Written instruction: Exactly as written, quote every line that follows, skipping the images.

* * *

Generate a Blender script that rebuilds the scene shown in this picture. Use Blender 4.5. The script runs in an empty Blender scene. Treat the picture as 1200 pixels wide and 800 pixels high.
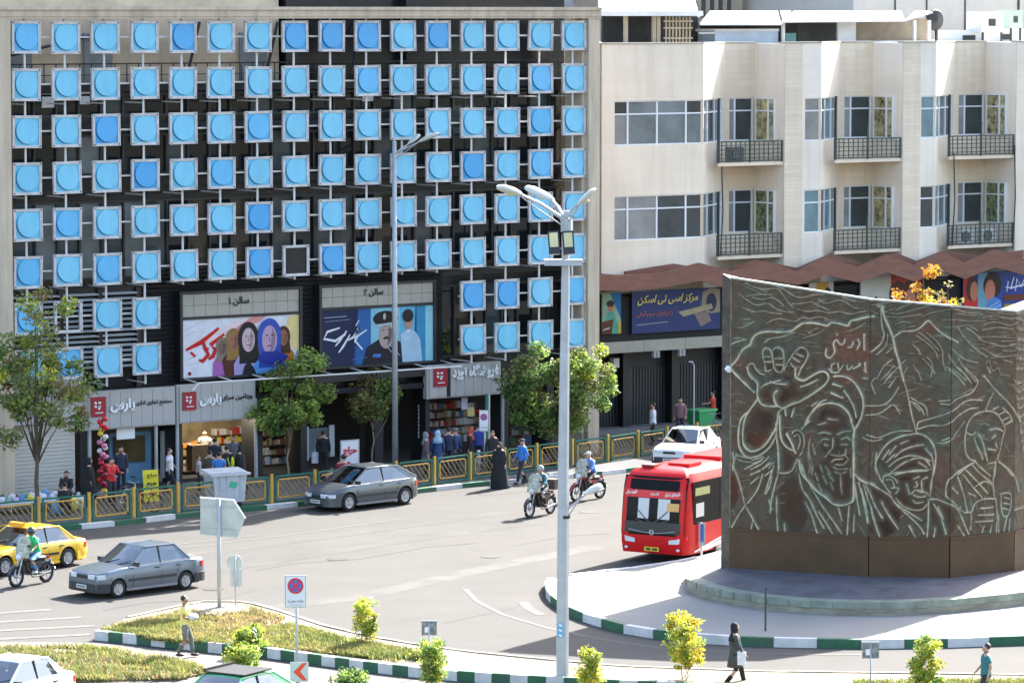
import bpy, math, random
import numpy as np
from mathutils import Vector, Matrix
R = math.radians
rnd = random.Random(7)
sc = bpy.context.scene
# ------------------------------------------------------------------ camera
CAMH = 17.7; YAW = 36.1; PITCH = 4.7736; FPX = 4587.0
cd = bpy.data.cameras.new('camera'); cam = bpy.data.objects.new('camera', cd)
sc.collection.objects.link(cam); sc.camera = cam
cam.location = (0, 0, CAMH); cam.rotation_euler = (R(90-PITCH), 0, R(-YAW))
cd.sensor_width = 36; cd.lens = 36*FPX/1200; cd.clip_start = 1; cd.clip_end = 3000
# ------------------------------------------------------------------ light
SUN = Vector((1.25, .53, 1.0)).normalized()
w = bpy.data.worlds.new('World'); sc.world = w; w.use_nodes = True
nt = w.node_tree; bg = nt.nodes['Background']
sky = nt.nodes.new('ShaderNodeTexSky'); sky.sky_type = 'NISHITA'; sky.sun_disc = False
sky.sun_elevation = math.asin(SUN.z); sky.sun_rotation = math.atan2(SUN.x, SUN.y)
sky.air_density = 1.0; sky.dust_density = 2.5; sky.ozone_density = 0.6
nt.links.new(sky.outputs[0], bg.inputs[0]); bg.inputs[1].default_value = 0.125
sl = bpy.data.lights.new('sun', 'SUN'); so = bpy.data.objects.new('sun', sl); sc.collection.objects.link(so)
sl.energy = 4.7; sl.angle = R(.53); sl.color = (1.0, .955, .89)
so.rotation_euler = SUN.to_track_quat('Z', 'Y').to_euler(); so.location = (120, 160, 80)
sc.view_settings.view_transform = 'Standard'; sc.view_settings.look = 'None'
sc.view_settings.exposure = 2.36; sc.view_settings.gamma = 1
sc.cycles.max_bounces = 6; sc.cycles.diffuse_bounces = 3; sc.cycles.glossy_bounces = 3
sc.cycles.transmission_bounces = 3; sc.cycles.transparent_max_bounces = 8
sc.cycles.caustics_reflective = False; sc.cycles.caustics_refractive = False
sc.cycles.use_denoising = True
# ------------------------------------------------------------------ survey helpers: sight lines from the viewpoint to real surfaces
_c, _s = math.cos(R(YAW)), math.sin(R(YAW)); _cp, _sp = math.cos(R(PITCH)), math.sin(R(PITCH))
def ray(x, y):
    a = (x-600)/FPX; b = (400-y)/FPX; F = _cp + b*_sp
    return Vector((_c*a + _s*F, -_s*a + _c*F, -_sp + b*_cp))
def G(x, y, z=0.0):
    d = ray(x, y); k = (z-CAMH)/d.z; return Vector((d.x*k, d.y*k, z))
def YP(x, y, Y):
    d = ray(x, y); k = Y/d.y; return (d.x*k, CAMH + d.z*k)
def HZ(g, y, x=None):      # height of the point above ground point g that is seen on row y
    p = Vector((g[0], g[1])); dep = p.x*_s + p.y*_c; lat = p.x*_c - p.y*_s
    t = (400-y)/FPX        # (dep*sp + (z-H)*cp)/(dep*cp-(z-H)*sp) = t
    return CAMH + dep*(t*_cp - _sp)/(_cp + t*_sp)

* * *

Result for this exercise:
Generate a Blender script that rebuilds the scene shown in this picture. Use Blender 4.5. The script runs in an empty Blender scene. Treat the picture as 1200 pixels wide and 800 pixels high.
import bpy, math, random
import numpy as np
from mathutils import Vector, Matrix
R = math.radians
rnd = random.Random(7)
sc = bpy.context.scene
# ------------------------------------------------------------------ camera
CAMH = 17.7; YAW = 36.1; PITCH = 4.7736; FPX = 4587.0
cd = bpy.data.cameras.new('camera'); cam = bpy.data.objects.new('camera', cd)
sc.collection.objects.link(cam); sc.camera = cam
cam.location = (0, 0, CAMH); cam.rotation_euler = (R(90-PITCH), 0, R(-YAW))
cd.sensor_width = 36; cd.lens = 36*FPX/1200; cd.clip_start = 1; cd.clip_end = 3000
# ------------------------------------------------------------------ light
SUN = Vector((1.25, .53, 1.0)).normalized()
w = bpy.data.worlds.new('World'); sc.world = w; w.use_nodes = True
nt = w.node_tree; bg = nt.nodes['Background']
sky = nt.nodes.new('ShaderNodeTexSky'); sky.sky_type = 'NISHITA'; sky.sun_disc = False
sky.sun_elevation = math.asin(SUN.z); sky.sun_rotation = math.atan2(SUN.x, SUN.y)
sky.air_density = 1.0; sky.dust_density = 2.5; sky.ozone_density = 0.6
nt.links.new(sky.outputs[0], bg.inputs[0]); bg.inputs[1].default_value = 0.125
sl = bpy.data.lights.new('sun', 'SUN'); so = bpy.data.objects.new('sun', sl); sc.collection.objects.link(so)
sl.energy = 4.7; sl.angle = R(.53); sl.color = (1.0, .955, .89)
so.rotation_euler = SUN.to_track_quat('Z', 'Y').to_euler(); so.location = (120, 160, 80)
sc.view_settings.view_transform = 'Standard'; sc.view_settings.look = 'None'
sc.view_settings.exposure = 2.36; sc.view_settings.gamma = 1
sc.cycles.max_bounces = 6; sc.cycles.diffuse_bounces = 3; sc.cycles.glossy_bounces = 3
sc.cycles.transmission_bounces = 3; sc.cycles.transparent_max_bounces = 8
sc.cycles.caustics_reflective = False; sc.cycles.caustics_refractive = False
sc.cycles.use_denoising = True
# ------------------------------------------------------------------ survey helpers: sight lines from the viewpoint to real surfaces
_c, _s = math.cos(R(YAW)), math.sin(R(YAW)); _cp, _sp = math.cos(R(PITCH)), math.sin(R(PITCH))
def ray(x, y):
    a = (x-600)/FPX; b = (400-y)/FPX; F = _cp + b*_sp
    return Vector((_c*a + _s*F, -_s*a + _c*F, -_sp + b*_cp))
def G(x, y, z=0.0):
    d = ray(x, y); k = (z-CAMH)/d.z; return Vector((d.x*k, d.y*k, z))
def YP(x, y, Y):
    d = ray(x, y); k = Y/d.y; return (d.x*k, CAMH + d.z*k)
def HZ(g, y, x=None):      # height of the point above ground point g that is seen on row y
    p = Vector((g[0], g[1])); dep = p.x*_s + p.y*_c; lat = p.x*_c - p.y*_s
    t = (400-y)/FPX        # (dep*sp + (z-H)*cp)/(dep*cp-(z-H)*sp) = t
    return CAMH + dep*(t*_cp - _sp)/(_cp + t*_sp)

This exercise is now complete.